What you are asked to do:
Reproduce the entries shown below only from the line with "Write a Blender" down to the line with "PI = math.pi", keeping both end lines and copying each one exactly.

Raw data:
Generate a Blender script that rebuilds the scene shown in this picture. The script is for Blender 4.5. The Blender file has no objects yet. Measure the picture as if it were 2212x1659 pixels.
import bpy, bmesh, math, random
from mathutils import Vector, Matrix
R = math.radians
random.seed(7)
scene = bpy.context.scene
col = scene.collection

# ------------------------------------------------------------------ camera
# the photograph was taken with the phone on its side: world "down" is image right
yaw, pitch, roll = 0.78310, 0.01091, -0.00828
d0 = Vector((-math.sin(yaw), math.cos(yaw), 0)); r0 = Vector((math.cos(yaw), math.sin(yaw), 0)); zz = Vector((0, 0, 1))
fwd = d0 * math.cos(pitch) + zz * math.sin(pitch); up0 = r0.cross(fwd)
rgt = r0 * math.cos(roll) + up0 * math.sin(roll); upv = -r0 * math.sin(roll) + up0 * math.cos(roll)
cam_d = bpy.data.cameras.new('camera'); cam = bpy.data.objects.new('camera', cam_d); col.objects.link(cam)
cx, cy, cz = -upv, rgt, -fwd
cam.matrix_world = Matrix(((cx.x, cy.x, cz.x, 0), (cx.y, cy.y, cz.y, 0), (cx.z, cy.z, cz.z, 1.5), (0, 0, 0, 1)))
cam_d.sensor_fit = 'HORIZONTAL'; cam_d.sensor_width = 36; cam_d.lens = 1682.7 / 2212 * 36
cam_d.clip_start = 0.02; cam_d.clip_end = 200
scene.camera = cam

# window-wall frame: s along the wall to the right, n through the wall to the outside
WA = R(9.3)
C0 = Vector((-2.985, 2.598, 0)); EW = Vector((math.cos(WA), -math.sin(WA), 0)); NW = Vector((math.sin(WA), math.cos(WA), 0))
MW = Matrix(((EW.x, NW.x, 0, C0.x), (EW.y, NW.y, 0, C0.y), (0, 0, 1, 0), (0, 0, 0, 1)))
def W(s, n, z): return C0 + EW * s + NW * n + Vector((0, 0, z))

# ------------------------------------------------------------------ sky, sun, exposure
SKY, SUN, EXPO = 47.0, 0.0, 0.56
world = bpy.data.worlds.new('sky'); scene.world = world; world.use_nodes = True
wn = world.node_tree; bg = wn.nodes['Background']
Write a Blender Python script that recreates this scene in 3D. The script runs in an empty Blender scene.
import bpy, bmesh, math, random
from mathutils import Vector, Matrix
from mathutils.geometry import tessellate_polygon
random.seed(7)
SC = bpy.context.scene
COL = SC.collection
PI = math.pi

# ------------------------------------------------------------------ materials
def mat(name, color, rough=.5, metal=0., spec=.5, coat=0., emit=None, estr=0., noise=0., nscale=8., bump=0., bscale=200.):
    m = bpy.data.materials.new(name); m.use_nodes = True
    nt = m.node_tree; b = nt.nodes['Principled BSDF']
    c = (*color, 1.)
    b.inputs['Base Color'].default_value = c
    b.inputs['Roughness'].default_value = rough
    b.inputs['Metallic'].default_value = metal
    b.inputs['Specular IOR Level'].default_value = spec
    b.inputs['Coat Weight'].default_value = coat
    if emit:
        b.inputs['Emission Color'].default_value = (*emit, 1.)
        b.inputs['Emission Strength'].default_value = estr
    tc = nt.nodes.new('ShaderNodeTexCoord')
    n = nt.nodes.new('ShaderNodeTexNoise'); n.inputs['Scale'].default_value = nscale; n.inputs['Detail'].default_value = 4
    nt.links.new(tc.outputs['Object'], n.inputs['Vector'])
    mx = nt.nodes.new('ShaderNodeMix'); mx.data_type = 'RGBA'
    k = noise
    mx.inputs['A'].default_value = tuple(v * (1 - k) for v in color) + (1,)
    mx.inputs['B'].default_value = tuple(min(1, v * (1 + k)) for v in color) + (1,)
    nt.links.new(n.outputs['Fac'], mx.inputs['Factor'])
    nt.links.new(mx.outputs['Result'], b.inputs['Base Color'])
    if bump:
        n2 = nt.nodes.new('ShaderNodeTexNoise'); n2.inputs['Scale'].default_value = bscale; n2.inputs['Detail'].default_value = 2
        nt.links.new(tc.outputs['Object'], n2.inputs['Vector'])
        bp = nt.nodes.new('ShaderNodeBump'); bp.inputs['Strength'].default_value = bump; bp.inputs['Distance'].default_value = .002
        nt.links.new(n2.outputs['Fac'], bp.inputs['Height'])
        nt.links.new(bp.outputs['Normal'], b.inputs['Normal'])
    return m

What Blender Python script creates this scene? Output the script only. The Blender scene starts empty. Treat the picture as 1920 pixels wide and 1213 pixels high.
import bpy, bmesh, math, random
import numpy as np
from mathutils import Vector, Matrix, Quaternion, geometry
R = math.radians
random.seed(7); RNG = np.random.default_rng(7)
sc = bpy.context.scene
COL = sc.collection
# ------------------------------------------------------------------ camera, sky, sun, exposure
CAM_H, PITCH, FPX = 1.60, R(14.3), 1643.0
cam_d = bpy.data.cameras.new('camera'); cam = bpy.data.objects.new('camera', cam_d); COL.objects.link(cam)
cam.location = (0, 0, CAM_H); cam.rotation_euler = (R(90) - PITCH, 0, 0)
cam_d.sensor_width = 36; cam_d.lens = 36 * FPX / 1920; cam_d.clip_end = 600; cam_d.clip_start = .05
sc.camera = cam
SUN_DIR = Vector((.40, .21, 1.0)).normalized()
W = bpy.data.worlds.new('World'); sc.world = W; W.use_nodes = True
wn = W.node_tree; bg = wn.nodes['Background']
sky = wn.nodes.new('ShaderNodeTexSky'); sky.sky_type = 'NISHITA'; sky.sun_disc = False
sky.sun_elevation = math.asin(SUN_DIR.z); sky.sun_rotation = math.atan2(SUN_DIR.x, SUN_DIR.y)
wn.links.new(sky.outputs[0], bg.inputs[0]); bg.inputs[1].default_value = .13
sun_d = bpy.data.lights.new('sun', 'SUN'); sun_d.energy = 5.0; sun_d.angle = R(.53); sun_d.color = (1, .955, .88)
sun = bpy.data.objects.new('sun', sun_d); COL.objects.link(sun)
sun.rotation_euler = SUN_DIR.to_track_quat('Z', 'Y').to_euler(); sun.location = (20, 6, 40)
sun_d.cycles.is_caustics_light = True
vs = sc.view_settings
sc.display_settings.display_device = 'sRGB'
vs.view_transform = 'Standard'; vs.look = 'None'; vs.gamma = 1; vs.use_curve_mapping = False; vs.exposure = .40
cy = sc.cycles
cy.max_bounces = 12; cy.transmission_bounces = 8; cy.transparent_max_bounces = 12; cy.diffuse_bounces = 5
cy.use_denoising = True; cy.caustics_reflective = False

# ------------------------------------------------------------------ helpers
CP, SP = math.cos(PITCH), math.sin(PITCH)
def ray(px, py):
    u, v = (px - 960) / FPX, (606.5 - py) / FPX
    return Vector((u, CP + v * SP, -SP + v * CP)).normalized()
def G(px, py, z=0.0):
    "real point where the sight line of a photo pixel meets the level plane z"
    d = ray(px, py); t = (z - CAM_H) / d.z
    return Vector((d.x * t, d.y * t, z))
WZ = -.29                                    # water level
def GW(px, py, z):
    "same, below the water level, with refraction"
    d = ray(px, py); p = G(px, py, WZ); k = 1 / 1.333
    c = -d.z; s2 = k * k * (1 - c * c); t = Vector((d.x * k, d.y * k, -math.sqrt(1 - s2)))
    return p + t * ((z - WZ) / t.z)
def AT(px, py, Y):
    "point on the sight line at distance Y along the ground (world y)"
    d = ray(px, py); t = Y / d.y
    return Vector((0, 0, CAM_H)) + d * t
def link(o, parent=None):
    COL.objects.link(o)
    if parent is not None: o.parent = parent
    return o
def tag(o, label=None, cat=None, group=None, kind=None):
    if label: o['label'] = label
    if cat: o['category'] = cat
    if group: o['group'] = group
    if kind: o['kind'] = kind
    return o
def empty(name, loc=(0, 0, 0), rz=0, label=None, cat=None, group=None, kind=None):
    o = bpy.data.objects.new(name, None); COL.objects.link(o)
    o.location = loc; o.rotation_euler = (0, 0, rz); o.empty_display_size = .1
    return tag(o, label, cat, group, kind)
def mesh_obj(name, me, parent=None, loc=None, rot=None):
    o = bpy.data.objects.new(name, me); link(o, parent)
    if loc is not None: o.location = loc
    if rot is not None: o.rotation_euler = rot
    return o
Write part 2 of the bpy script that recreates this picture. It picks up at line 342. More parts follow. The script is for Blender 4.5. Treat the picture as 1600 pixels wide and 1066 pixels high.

Problem solution:
Write a Blender Python script that recreates this scene in 3D. The script runs in an empty Blender scene.
import bpy, bmesh, math, random
from mathutils import Vector, Matrix
from mathutils.geometry import tessellate_polygon
random.seed(7)
SC = bpy.context.scene
COL = SC.collection
PI = math.pi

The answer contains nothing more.